In the end, there IS only one Truth. It can only be the result of the imposition of faulty teaching, and the proneness of misinformed, and uninformed, or uneducated people to accept, unexamined, the errant and misleading doctrines devised by others who are only slightly better informed, (not to mention wrongheaded, greedy, power-mad, and vainly motivated) than they themselves, simply because these people manage to "sound about right." It's not only ignorant and lazy on the part of everyday believers, it plays into the hands of the enemy. We owe ourselves, and our Lord, a better effort.

To misquote Fox Mulder, "The truth is In here, I WANT to believe. " (But I refuse to believe just any idiot somebody I don't know, put in charge of a "church".)

These thoughts were given to me in my recent, prayerful investigations, as a loud reminder that even though I am willing to devote inordinate amounts of time and energy to my own study, and even if I do finally decide to undertake formal religious studies or a divinity degree, no matter how deeply I delve into theology, doctrine, and apologetics, in the end, my goal is simple.
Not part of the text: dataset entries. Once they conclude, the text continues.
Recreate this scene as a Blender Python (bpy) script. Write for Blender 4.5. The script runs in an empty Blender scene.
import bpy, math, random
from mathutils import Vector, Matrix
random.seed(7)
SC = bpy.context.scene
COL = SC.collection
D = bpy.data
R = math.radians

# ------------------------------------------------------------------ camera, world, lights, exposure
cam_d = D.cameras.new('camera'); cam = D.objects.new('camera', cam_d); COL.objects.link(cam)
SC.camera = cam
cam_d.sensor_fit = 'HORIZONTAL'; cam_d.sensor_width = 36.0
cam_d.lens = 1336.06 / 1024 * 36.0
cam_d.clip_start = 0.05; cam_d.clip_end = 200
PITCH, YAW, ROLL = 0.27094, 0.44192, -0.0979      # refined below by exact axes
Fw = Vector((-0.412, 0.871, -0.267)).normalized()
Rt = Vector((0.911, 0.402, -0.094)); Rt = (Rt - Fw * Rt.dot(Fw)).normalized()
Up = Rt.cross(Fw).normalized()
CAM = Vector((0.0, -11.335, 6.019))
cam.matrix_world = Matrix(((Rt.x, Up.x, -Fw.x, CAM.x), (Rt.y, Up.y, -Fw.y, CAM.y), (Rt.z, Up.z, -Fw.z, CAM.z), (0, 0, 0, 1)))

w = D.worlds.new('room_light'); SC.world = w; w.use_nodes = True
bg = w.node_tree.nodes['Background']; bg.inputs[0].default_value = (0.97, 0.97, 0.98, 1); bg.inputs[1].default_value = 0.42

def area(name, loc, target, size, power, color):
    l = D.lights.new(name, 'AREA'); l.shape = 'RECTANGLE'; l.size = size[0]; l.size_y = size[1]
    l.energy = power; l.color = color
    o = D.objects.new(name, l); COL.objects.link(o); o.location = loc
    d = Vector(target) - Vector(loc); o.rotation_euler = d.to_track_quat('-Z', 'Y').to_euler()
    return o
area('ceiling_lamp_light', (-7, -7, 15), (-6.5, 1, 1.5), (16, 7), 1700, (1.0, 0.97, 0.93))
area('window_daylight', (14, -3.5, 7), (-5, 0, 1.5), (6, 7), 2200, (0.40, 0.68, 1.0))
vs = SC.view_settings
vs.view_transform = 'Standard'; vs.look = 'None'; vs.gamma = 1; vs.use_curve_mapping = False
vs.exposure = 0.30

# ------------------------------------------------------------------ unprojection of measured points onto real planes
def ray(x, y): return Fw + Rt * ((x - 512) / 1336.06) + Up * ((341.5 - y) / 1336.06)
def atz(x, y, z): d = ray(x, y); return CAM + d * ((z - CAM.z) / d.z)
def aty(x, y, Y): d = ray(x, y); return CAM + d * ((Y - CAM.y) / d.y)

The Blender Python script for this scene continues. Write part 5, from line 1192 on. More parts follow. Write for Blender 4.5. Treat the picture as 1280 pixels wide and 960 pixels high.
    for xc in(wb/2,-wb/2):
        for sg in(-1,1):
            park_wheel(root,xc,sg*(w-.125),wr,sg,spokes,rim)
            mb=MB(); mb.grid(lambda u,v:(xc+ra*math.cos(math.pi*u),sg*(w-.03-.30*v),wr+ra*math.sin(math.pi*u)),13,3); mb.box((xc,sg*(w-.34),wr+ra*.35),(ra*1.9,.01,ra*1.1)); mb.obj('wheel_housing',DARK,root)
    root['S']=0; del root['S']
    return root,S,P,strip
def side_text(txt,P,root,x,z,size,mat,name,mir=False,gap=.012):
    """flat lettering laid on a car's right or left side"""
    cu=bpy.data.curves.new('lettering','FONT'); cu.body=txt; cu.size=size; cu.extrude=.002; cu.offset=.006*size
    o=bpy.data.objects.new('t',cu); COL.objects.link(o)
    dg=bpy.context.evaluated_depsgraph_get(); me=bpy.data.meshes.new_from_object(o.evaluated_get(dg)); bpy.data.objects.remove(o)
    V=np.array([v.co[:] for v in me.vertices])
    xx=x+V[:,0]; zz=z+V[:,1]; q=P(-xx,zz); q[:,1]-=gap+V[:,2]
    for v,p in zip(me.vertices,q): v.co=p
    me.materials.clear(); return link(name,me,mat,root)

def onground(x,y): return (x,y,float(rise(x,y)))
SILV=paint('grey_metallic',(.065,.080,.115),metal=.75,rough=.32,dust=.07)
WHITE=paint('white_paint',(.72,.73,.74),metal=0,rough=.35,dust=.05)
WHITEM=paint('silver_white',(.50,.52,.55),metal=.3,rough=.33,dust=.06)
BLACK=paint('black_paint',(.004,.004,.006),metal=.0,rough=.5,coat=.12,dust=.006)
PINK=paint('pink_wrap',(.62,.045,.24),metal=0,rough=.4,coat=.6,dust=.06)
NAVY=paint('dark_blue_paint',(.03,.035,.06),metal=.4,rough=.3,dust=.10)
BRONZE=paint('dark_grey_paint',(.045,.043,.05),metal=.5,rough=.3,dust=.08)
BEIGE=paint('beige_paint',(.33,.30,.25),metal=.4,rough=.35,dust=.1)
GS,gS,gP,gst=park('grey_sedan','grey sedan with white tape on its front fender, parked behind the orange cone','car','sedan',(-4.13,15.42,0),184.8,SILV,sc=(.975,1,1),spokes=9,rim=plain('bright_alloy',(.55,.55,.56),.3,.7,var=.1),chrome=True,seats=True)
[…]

I am reminded that I am, after all, 54 years old, not twenty and unmarried without children and responsibility. My goal is only this; and I can only hope by grace and mercy, to know God, and to learn to serve and love Him well, for the remainder of my days. This loving reminder from my Lord is that this will come, not by my ability to harness my meager intellect, nor by time, reason, and education alone, but in the end, only fully, by faith. I have so far to go, even so.